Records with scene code

-----

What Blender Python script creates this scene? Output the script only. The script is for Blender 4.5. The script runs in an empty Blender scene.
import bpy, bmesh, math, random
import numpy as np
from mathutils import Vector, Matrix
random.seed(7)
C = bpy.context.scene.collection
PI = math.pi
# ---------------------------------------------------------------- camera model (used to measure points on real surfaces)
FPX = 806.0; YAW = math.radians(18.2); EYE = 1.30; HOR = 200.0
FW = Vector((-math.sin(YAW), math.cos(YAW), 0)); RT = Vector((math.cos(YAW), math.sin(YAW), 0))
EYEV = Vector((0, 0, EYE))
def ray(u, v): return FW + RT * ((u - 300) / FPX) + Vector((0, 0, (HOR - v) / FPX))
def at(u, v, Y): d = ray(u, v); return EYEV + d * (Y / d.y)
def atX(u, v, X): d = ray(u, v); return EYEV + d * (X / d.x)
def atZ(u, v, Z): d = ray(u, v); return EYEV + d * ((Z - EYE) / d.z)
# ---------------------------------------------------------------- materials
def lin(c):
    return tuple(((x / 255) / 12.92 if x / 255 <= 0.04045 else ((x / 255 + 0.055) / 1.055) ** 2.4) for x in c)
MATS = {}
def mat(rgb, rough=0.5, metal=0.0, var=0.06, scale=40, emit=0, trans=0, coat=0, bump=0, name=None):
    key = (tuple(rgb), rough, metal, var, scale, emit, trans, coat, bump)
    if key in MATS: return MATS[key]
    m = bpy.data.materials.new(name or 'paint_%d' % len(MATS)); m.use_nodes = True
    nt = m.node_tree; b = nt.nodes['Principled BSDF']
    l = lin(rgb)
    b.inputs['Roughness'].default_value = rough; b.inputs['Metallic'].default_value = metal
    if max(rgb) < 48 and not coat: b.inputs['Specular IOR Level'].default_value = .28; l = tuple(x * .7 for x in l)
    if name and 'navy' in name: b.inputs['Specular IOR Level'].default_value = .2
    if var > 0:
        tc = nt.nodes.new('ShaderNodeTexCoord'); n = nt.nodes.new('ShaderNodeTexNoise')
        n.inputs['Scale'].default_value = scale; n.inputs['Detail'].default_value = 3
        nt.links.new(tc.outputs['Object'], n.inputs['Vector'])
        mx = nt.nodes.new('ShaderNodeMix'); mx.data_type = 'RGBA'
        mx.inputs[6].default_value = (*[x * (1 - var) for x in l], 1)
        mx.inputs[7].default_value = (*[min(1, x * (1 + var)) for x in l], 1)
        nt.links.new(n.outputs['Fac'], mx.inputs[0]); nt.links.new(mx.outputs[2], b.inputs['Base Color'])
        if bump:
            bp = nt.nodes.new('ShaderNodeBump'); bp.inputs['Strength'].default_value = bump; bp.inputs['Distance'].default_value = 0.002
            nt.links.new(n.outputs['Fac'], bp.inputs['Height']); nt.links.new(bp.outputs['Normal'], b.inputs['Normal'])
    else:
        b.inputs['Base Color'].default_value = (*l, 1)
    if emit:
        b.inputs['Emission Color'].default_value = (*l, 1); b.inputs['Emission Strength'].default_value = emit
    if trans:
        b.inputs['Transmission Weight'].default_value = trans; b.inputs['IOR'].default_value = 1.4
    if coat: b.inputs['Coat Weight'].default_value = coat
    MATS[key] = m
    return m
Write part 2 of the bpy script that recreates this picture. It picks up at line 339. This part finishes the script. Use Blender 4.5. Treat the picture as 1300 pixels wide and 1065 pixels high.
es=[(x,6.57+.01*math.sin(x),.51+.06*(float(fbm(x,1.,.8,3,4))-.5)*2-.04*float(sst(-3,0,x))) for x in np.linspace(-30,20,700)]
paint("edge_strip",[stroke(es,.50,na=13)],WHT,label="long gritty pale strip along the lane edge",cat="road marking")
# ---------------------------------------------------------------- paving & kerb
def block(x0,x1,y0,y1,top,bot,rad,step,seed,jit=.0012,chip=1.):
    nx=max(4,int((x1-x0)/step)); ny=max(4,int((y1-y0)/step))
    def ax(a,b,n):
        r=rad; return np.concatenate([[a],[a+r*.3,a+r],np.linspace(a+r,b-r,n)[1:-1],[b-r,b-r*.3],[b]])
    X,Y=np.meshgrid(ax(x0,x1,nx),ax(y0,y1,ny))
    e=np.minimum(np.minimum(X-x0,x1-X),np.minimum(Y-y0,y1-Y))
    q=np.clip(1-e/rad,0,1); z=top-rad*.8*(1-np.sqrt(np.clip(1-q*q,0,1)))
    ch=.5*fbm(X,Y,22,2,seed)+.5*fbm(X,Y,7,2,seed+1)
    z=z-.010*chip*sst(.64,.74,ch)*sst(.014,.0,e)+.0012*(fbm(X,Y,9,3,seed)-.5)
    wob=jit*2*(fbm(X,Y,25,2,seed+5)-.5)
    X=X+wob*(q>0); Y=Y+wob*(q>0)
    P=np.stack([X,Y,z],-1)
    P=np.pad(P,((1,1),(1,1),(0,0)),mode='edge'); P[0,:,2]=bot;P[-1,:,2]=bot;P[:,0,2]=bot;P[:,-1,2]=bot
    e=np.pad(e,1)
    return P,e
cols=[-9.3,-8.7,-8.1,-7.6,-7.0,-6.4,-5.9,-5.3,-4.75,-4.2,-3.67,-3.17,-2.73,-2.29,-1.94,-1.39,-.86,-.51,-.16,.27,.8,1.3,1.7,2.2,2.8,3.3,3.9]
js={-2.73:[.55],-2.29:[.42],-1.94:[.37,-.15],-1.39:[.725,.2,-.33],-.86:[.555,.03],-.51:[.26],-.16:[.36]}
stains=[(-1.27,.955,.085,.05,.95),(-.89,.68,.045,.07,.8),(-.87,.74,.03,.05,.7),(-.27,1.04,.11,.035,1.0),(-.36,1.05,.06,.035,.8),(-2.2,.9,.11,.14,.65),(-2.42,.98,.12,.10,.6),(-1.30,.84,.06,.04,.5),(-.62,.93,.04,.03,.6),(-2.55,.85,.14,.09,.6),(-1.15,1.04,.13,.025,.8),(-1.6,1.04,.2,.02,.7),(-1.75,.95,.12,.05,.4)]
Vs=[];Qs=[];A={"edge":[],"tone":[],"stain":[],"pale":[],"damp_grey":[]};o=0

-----

Exercise
Starting with the line that contains "Write part 2", write out each line through the end of the listing, exactly as it appears, and include nothing else.

Result of the task
Write part 2 of the bpy script that recreates this picture. It picks up at line 339. This part finishes the script. Use Blender 4.5. Treat the picture as 1300 pixels wide and 1065 pixels high.
es=[(x,6.57+.01*math.sin(x),.51+.06*(float(fbm(x,1.,.8,3,4))-.5)*2-.04*float(sst(-3,0,x))) for x in np.linspace(-30,20,700)]
paint("edge_strip",[stroke(es,.50,na=13)],WHT,label="long gritty pale strip along the lane edge",cat="road marking")
# ---------------------------------------------------------------- paving & kerb
def block(x0,x1,y0,y1,top,bot,rad,step,seed,jit=.0012,chip=1.):
    nx=max(4,int((x1-x0)/step)); ny=max(4,int((y1-y0)/step))
    def ax(a,b,n):
        r=rad; return np.concatenate([[a],[a+r*.3,a+r],np.linspace(a+r,b-r,n)[1:-1],[b-r,b-r*.3],[b]])
    X,Y=np.meshgrid(ax(x0,x1,nx),ax(y0,y1,ny))
    e=np.minimum(np.minimum(X-x0,x1-X),np.minimum(Y-y0,y1-Y))
    q=np.clip(1-e/rad,0,1); z=top-rad*.8*(1-np.sqrt(np.clip(1-q*q,0,1)))
    ch=.5*fbm(X,Y,22,2,seed)+.5*fbm(X,Y,7,2,seed+1)
    z=z-.010*chip*sst(.64,.74,ch)*sst(.014,.0,e)+.0012*(fbm(X,Y,9,3,seed)-.5)
    wob=jit*2*(fbm(X,Y,25,2,seed+5)-.5)
    X=X+wob*(q>0); Y=Y+wob*(q>0)
    P=np.stack([X,Y,z],-1)
    P=np.pad(P,((1,1),(1,1),(0,0)),mode='edge'); P[0,:,2]=bot;P[-1,:,2]=bot;P[:,0,2]=bot;P[:,-1,2]=bot
    e=np.pad(e,1)
    return P,e
cols=[-9.3,-8.7,-8.1,-7.6,-7.0,-6.4,-5.9,-5.3,-4.75,-4.2,-3.67,-3.17,-2.73,-2.29,-1.94,-1.39,-.86,-.51,-.16,.27,.8,1.3,1.7,2.2,2.8,3.3,3.9]
js={-2.73:[.55],-2.29:[.42],-1.94:[.37,-.15],-1.39:[.725,.2,-.33],-.86:[.555,.03],-.51:[.26],-.16:[.36]}
stains=[(-1.27,.955,.085,.05,.95),(-.89,.68,.045,.07,.8),(-.87,.74,.03,.05,.7),(-.27,1.04,.11,.035,1.0),(-.36,1.05,.06,.035,.8),(-2.2,.9,.11,.14,.65),(-2.42,.98,.12,.10,.6),(-1.30,.84,.06,.04,.5),(-.62,.93,.04,.03,.6),(-2.55,.85,.14,.09,.6),(-1.15,1.04,.13,.025,.8),(-1.6,1.04,.2,.02,.7),(-1.75,.95,.12,.05,.4)]
Vs=[];Qs=[];A={"edge":[],"tone":[],"stain":[],"pale":[],"damp_grey":[]};o=0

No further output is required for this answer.